(Clinton, NJ) – With an intricately fabricated paper diorama and a video camera, Korean born artist Yeon Jin Kim takes the viewer on an animated voyage through her dreams. For her first solo museum exhibition, Kim will install both the diorama and the video, enabling the viewer to view the process and the finished product. The exhibition, titled Spaceship Grocery Store, will be on view from April 1, 2012 – June 3, 2012. A reception for the artist will be held on Sunday, April 1, 2012 from 2pm-4pm.
Yeon Jin Kim, still from Spaceship Grocery Store
To create her videos, Kim merges the traditional techniques of drawing and sculpture with the contemporary technologies of film, animation and video.

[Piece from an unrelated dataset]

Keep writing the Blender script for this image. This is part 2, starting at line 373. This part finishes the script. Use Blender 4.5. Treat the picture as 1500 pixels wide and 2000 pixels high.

Kim’s hand-drawn scroll drawings, often measuring up to 300 feet long, are heavily detailed worlds, with backgrounds drawn in graphite setting the scene for elaborate paper sculptural models. Using simple string, she animates the models as if they were marionettes, moving them through the crafted environment. While the models are animated, she films the movements in a single take. The incredible complexity of the drawn work yields an almost childlike animation in the final form.
Kim’s work illustrates her dreamed visions. In her work, a character can walk through a European capital, an American suburb and a leafy jungle within moments. She states, “Often catalyzed by dreams, the drawings and models depict animals, humans, architecture and landscapes in mildly hallucinogenic, charged atmospheres which derive from the intensely rendered imagery created through thousands of hours of drawing.”
Citing the influences of Hitchcock, Kafka and Carrol, as well as Charles Darwin, Kim infuses aliens and animals with human desires and experiences, setting them in environments that are at once familiar and completely foreign. In “Spaceship Grocery Store”, an alien goes about his daily business, witnessing events that we, the viewers, recognize from our own world: cruelty, militarism and repression. It’s as if to say no matter how far you run, you can’t escape your problems.
As a nod to both Carrol and Darwin, “Spaceship Grocery Store” opens with a giant venus fly trap. Kim has infused the plant with human characteristics, while, at the same time, pointing out the extraordinary inventiveness that can be found in nature. Kim’s affection for Darwin is evident through much of her work and not only in Kim’s subject matter. Her 2012 work “Zoonomia” borrows its title from Erasmus Darwin’s (Charles’ grandfather) two-volume book of the same name.
ABOUT THE ARTIST
Yeon Jin Kim was born in Seoul in 1978. She received her Bachelor of Fine Arts in Sculpture from Seoul National University and her Masters in Fine Arts in Combined Media from Hunter College, New York in 2008. She has participated in numerous group shows and was part of the Artist-in-Residence Program at the Henry Street Settlement in New York City from 2010-2011. Among other awards and residencies, Kim was awarded a Residency Fellowship at Yaddo in 2009 and nominated for a Rema Hort Mann Foundation grant in 2008.
GENERAL INFORMATION FOR THE PUBLIC
The Museum is located at 7 Lower Center Street, Clinton, New Jersey, 08809. Our website is www.hunterdonartmuseum.org and our telephone number is 908-735-8415. Hours are Tuesday through Sunday, 11am – 5pm and suggested admission is $5.
ABOUT THE HUNTERDON ART MUSEUM
The Hunterdon Art Museum presents changing exhibitions of contemporary art and design in a nineteenth century stone mill that is on the National Register of Historic Places. In this unique setting, the Museum, a landmark regional art center since 1952, shows work by established and emerging contemporary artists and offers a dynamic schedule of art classes and workshops for children and adults.